There’s more to the popular cameras, though, than “point-and-record.” Here is a look at several features that can be utilized to take your outdoor activity filming to the next level. And if you’re looking to pick up one of your own, enter to win our drawing for a GoPro by following us on Facebook, Twitter or Instagram. 

Time Lapse

This setting compresses a lengthy time period into a shorter time sequence. Your GoPro can shoot single frames in intervals of 0.5, 1, 2, 5, 10, 30 or 60 seconds. There’s a bonus to this feature, too; editing isn’t necessary for a time lapsed video to play back correctly.

Slow Motion

Your GoPro typically shoots video at 30fps (frames per second). In order to create slow-motion effects with it, simply increase the fps rate as high as 120fps. To use this setting properly, slow motion must be shot in a well-lit environment, or your video will be too dark. Viewing your slow-motion video after shooting it will require video editing software, such as GoPro Studio, Premier Elements, iMovie, or Final Cut.

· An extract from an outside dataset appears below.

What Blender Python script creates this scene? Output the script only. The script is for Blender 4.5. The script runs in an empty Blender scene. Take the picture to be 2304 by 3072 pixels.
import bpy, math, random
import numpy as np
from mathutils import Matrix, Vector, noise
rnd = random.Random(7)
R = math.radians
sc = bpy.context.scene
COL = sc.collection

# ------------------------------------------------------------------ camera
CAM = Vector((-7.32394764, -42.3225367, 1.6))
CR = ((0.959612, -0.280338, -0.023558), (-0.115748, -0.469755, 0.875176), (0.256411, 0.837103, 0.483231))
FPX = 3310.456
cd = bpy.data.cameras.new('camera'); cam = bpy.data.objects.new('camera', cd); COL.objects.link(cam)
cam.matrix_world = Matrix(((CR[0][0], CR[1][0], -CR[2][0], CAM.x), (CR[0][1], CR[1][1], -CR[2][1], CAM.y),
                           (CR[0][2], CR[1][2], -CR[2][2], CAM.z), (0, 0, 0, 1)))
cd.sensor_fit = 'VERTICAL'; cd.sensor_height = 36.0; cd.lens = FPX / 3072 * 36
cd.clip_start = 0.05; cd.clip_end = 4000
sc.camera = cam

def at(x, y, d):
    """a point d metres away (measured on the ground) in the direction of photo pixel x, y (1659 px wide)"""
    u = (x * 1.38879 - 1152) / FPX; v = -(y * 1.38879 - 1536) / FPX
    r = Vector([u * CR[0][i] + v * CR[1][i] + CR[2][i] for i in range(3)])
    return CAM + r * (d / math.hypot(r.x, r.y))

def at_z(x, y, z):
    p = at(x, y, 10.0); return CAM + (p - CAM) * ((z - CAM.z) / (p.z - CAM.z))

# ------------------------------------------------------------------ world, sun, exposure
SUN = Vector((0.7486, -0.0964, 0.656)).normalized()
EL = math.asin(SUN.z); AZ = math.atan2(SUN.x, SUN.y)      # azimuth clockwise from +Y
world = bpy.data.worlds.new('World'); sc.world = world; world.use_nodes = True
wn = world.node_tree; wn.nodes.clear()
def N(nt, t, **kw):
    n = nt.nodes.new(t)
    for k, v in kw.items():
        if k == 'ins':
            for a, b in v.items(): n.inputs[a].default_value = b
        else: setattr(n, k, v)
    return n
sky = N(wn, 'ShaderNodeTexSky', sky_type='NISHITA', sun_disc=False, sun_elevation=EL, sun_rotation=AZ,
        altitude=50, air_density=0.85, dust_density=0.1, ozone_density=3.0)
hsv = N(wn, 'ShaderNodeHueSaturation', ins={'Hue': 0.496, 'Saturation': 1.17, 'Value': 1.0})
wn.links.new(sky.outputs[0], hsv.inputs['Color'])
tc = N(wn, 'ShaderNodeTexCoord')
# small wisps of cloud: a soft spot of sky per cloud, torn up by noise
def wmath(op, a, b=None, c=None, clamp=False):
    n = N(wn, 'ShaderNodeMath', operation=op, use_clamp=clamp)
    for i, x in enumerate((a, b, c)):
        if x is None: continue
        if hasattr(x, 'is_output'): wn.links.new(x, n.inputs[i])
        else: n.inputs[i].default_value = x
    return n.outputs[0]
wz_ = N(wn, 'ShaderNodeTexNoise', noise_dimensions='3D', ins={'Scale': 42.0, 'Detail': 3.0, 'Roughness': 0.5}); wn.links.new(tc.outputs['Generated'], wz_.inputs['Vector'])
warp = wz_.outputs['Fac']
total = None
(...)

Also known as still photography, this is a very cool setting that slows down action to a frame-by-frame level by snapping up to 30 images in a 1-second “burst.” Use video editing software to display these snapshots as a moving video. There are various burst rates that can be selected, such as 3-image, 5-image, and so on.

Continuous Shooting

Similar to burst mode, continuous shooting mode allows you to continuously shoot single images—up to 10 per second—at a constant rate until you decide to release the button. Perhaps the best way to get the most out of your GoPro is to simply experiment and become comfortable with it. Don’t be afraid to push its buttons and see what happens. You’d be surprised with the results.